### [EXERCISE REQUIREMENTS]
Any pictures in the records below must be left out when you repeat the lines from the line containing "Reconstruct this image" through the line containing "COL = S.collection" exactly.

Items from a data source:
● ● ●

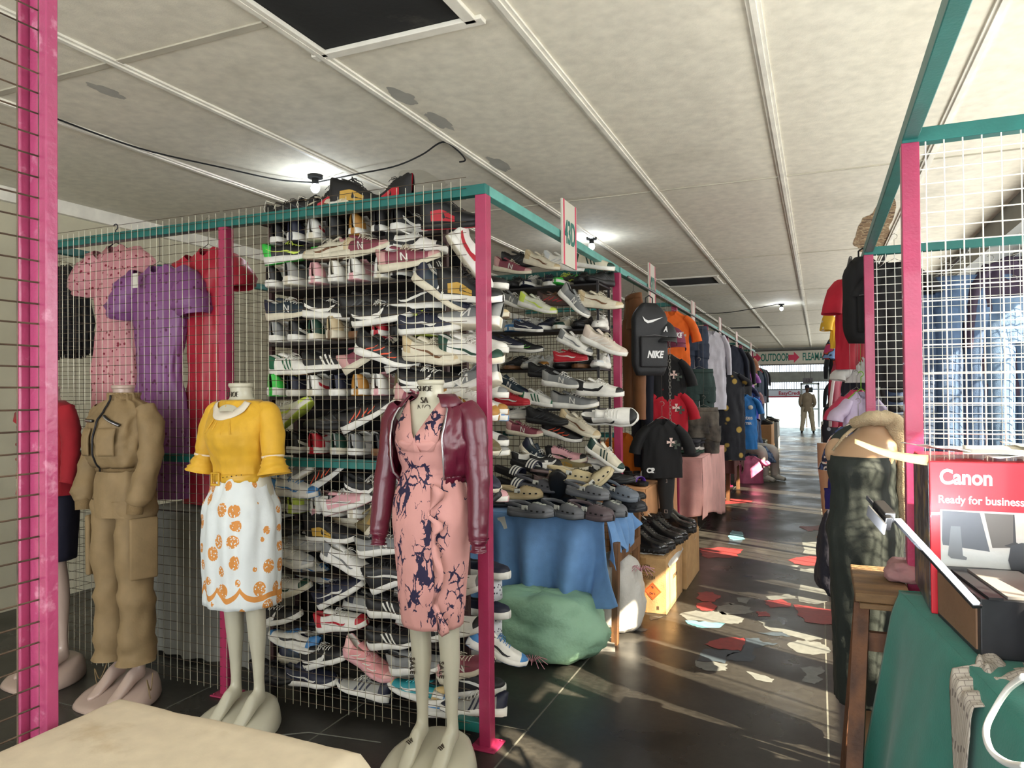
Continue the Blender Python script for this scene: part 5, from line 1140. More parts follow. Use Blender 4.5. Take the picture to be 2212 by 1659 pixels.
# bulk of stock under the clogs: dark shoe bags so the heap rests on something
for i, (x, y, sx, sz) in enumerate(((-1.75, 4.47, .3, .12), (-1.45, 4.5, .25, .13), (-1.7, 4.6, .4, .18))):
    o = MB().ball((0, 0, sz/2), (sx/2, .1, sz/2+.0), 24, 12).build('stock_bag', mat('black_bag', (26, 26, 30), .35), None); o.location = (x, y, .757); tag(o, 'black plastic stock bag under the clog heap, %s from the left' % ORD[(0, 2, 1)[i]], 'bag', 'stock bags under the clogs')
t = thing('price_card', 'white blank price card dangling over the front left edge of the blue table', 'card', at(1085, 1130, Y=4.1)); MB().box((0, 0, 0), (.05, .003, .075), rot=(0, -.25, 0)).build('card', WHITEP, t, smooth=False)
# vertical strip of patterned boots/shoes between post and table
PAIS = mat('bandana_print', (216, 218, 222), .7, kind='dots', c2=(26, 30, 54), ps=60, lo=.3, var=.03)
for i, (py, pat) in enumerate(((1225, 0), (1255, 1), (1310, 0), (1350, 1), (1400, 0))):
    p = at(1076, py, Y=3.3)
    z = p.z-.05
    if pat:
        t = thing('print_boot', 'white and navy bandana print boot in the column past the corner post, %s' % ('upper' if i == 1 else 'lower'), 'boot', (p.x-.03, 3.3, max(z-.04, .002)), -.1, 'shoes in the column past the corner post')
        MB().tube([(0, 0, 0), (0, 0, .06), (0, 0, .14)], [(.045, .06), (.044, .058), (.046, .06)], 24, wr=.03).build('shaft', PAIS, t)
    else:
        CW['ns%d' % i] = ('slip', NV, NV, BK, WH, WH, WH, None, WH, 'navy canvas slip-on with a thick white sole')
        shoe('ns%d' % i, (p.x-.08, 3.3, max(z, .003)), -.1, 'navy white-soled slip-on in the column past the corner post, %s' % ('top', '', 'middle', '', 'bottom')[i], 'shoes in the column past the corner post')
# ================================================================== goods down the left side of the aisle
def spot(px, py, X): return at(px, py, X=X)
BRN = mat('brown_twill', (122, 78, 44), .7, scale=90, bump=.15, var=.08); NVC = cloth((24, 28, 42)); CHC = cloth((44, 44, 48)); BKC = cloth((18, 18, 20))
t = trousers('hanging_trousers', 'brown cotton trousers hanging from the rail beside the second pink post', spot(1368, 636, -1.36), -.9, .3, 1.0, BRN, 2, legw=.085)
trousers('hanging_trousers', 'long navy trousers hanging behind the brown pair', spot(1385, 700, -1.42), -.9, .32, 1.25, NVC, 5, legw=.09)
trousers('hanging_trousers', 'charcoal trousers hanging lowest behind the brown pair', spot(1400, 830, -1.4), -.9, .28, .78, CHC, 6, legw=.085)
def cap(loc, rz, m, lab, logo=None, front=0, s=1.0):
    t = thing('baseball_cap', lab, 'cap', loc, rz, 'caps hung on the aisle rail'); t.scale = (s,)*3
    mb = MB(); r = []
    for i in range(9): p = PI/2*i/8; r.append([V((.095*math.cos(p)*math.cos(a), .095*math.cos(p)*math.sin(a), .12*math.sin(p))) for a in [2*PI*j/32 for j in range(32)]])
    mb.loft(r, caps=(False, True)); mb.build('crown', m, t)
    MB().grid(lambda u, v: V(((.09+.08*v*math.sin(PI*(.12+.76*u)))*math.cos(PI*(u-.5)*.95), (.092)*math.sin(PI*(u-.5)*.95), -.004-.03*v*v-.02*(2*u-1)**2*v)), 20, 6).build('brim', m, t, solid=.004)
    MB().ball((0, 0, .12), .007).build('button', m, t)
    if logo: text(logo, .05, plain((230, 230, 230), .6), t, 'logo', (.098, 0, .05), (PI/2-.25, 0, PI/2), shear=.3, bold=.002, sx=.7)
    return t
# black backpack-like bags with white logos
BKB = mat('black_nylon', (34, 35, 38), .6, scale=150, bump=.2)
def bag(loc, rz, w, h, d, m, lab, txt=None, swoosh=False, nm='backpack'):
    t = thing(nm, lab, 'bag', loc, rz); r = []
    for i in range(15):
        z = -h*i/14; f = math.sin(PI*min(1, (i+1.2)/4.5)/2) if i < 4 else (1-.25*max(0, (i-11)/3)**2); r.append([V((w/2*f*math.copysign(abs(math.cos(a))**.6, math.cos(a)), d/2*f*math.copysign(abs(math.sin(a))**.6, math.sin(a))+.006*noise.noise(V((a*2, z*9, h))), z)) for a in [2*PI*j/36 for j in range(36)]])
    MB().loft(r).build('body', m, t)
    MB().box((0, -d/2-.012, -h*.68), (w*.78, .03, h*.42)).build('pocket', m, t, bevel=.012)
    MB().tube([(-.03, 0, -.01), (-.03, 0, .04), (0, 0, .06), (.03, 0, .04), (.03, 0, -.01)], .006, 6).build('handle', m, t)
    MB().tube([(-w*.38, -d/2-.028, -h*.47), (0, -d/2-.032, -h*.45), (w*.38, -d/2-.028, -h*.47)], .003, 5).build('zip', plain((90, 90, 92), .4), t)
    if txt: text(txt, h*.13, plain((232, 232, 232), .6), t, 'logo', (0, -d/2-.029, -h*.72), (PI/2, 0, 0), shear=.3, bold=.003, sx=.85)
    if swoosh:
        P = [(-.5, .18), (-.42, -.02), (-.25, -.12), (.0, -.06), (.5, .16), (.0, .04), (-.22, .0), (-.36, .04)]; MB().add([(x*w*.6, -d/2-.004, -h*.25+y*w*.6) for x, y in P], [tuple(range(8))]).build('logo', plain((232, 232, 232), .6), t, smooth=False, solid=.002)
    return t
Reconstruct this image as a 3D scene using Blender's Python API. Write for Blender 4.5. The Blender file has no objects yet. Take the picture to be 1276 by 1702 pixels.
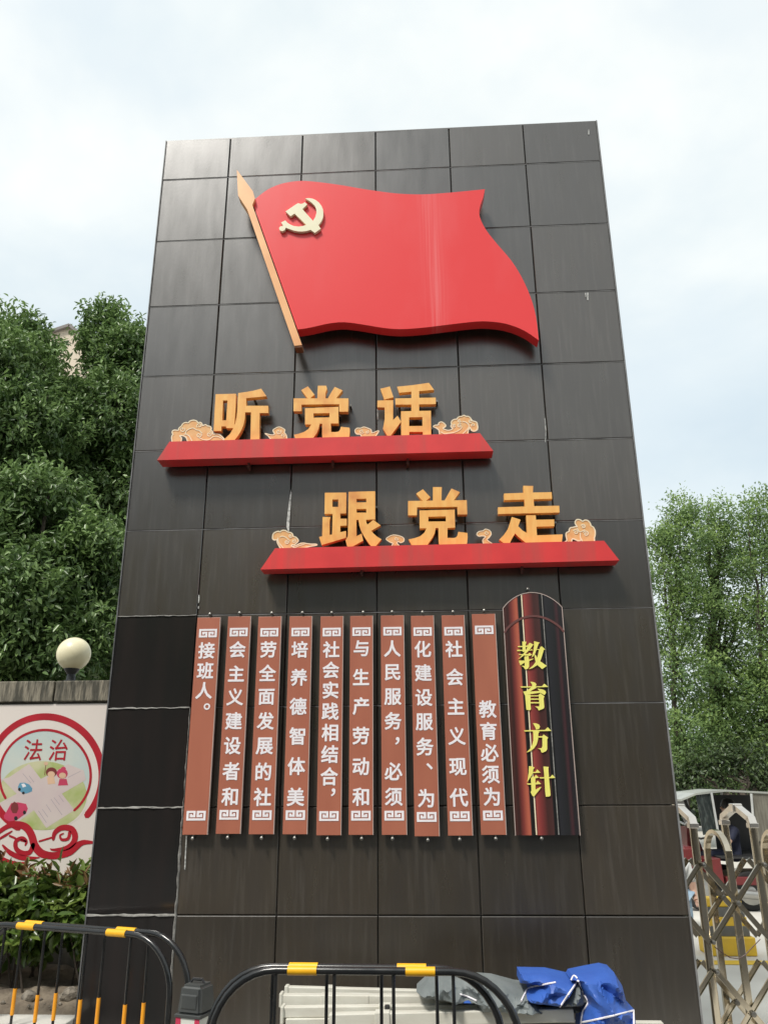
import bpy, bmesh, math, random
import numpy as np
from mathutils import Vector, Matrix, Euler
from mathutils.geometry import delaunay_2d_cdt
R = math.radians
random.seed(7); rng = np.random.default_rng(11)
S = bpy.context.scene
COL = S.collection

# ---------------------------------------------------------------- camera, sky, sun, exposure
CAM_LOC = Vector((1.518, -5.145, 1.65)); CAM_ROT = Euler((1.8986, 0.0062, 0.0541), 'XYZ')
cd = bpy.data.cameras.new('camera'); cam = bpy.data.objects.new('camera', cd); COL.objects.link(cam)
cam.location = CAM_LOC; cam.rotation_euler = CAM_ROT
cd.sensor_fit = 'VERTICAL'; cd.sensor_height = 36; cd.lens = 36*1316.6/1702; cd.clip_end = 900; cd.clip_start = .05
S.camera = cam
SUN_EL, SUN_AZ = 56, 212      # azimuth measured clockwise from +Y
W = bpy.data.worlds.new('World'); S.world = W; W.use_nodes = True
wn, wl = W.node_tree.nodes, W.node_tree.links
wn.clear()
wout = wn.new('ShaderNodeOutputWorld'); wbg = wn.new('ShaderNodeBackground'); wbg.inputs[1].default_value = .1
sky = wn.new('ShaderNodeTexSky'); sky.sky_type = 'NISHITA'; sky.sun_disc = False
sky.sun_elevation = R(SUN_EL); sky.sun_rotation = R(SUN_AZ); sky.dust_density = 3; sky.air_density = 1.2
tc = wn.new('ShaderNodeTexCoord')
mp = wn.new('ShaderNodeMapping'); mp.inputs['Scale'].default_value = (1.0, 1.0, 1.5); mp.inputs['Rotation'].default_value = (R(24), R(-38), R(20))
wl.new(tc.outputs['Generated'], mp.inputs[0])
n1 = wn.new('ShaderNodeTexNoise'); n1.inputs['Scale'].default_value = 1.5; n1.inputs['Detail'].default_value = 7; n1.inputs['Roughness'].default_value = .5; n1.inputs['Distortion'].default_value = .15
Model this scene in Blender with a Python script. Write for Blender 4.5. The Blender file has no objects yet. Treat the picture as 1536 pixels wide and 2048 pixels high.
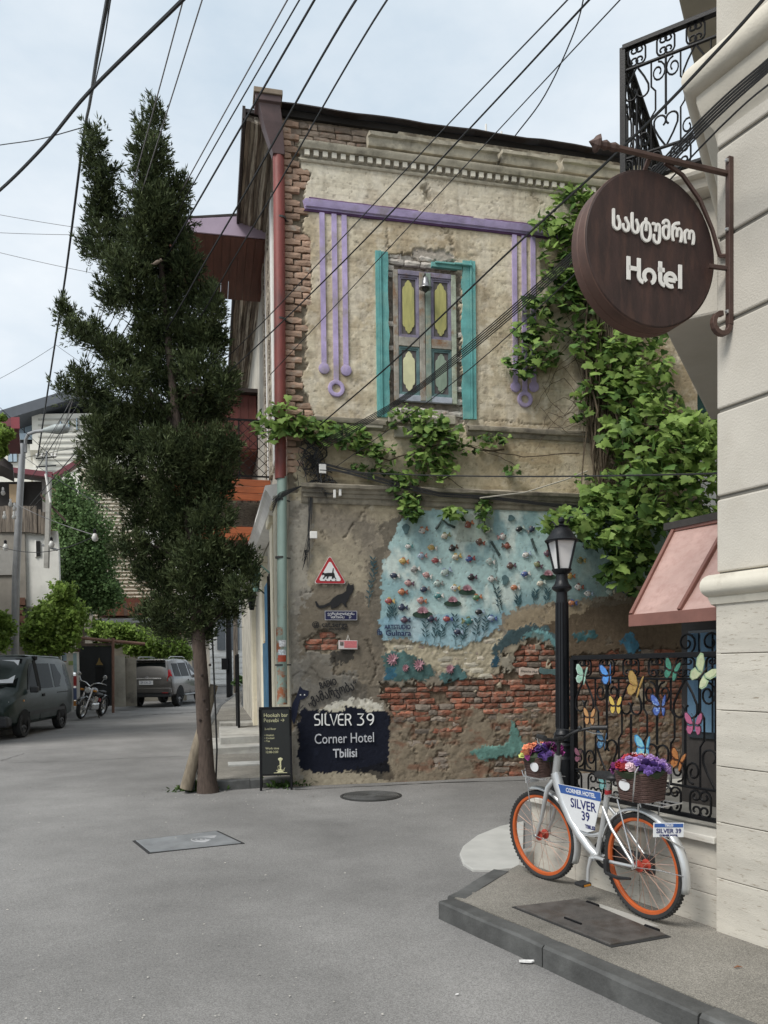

● ● ●

### [RESULT]
Reconstruct this image as a 3D scene using Blender's Python API. Write for Blender 4.5. The Blender file has no objects yet. Take the picture to be 1276 by 1702 pixels.
import bpy, bmesh, math, random
import numpy as np
from mathutils import Vector, Matrix, Euler
from mathutils.geometry import delaunay_2d_cdt
R = math.radians
random.seed(7); rng = np.random.default_rng(11)
S = bpy.context.scene
COL = S.collection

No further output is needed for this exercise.